Cumhuriyet Halk Partisi, yirmi yıldır iktidarda olan AKP iktidarına karşı hem ana muhalefet hem de en büyük alternatif olarak siyaset sahnesinde yer alıyor. Bu süreçte çok büyük bir değişim geçiren CHP’de, art arda kongreler yapılsa da, bir dönem Muharrem İnce rüzgarı esse ve son yerel seçimlerde büyük bir başarı elde etmiş olsa da iktidarı bir türlü elde edemedi.

CHP’nin yalnızca Saadet, Deva ve Gelecek Partilerini altılı masaya oturtarak merkez sağ seçmeninden oy alma stratejisi tamamen çöktü. Ağır ekonomik krize ve ülkeyi yerle bir eden depreme rağmen seçmen kurtuluşu Millet İttifakında göremedi.

Seçim sürecinde iletişimde başarısız olundu. CHP, AKP’nin,  CHP’nin PKK ile ittifak kurduğuna dair asimetrik propagandasıyla mücadele edilemedi. İlk turda Sinan Oğan’a oy veren, ikinci turda sandığa gitmeyen ve seçimi kazandırabilecek seçmen, asimetrik propaganda sebebiyle kaybedildi. Bu aşamada akla ilk gelen, medyanın tek yanlı olduğu, devletin bütün gücünün iktidar tarafından kullanıldığı, ancak bu bir mazeret olamaz. Bütün adaletsizliğe rağmen seçimin şartları ve kazanmanın stratejisinin belirlenmesi gerekiyordu.

Bu yenilginin bedeli, seçimin kazanılabileceğini düşünen muhalif seçmen için çok ağır oldu. CHP’nin seçmeni, seçim sürecinde ittifakta partilere verilen 40 sandalye ve bu sandalyelere yerleştirilen isimlere, iktidar olacaklarına inandırıldıktaları için ses çıkarmadı. CHP seçimden bir hezimet ve başka partilere verilen 40’a yakın sandalye ile çıktı.

Yerel seçimlerde, Türkiye’nin kalbi ve beyni olan iki şehirde elde edilen başarılarda, Ekrem İmamoğlu ve Mansur Yavaş’ın kendilerinin ve ekiplerinin çok çalıştığına şahit olduk. Özellikle Ekrem İmamoğlu, İBB için aday gösterildiğinde popüler bir isim olmadığı için hiç şansı olmadığı düşünülüyordu, çalıştı ve başardı. Mustafa Sarıgül de milletvekili adayı olduğu, sağın kalesi olan  Erzincan ‘da CHP’nin % 25,50 olan oyunu %35,93’e çıkarmayı başardı. Bu sonuçlar adaylar halk ile yeterince iletişim kurulduğunda, sahada yeterince çalışıldığında başarının elde edilebileceğini gösteriyor. 

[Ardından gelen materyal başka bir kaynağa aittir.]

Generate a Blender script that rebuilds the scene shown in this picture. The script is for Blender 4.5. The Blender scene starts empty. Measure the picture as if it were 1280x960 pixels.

Ayrıca seçimden önce yapılan anketlerde, olası adaylar arasında en az oyu Kemal Kılıçdaroğlu alıyordu, bunca zaman aday olmayan Kılıçdaroğlu aday yapıldı. AKP’nin en zayıf döneminde seçim riske atıldı. 

Muhalif seçmenin seçim kaybetmekten, boşa umutlanmaktan sıtkı sıyrıldı. Güzel günler göreceğiz şarkılarını söylediğimiz çocuklar büyüdü, daha da kötü günler görüyorlar. 20 yıllık mücadelenizi takdir ediyoruz; ancak yoruldunuz. Artık değişim zamanı. 

Bizim ise;

“Yolumuz uzun, gençliğimiz var, heyecanımız yüksek!”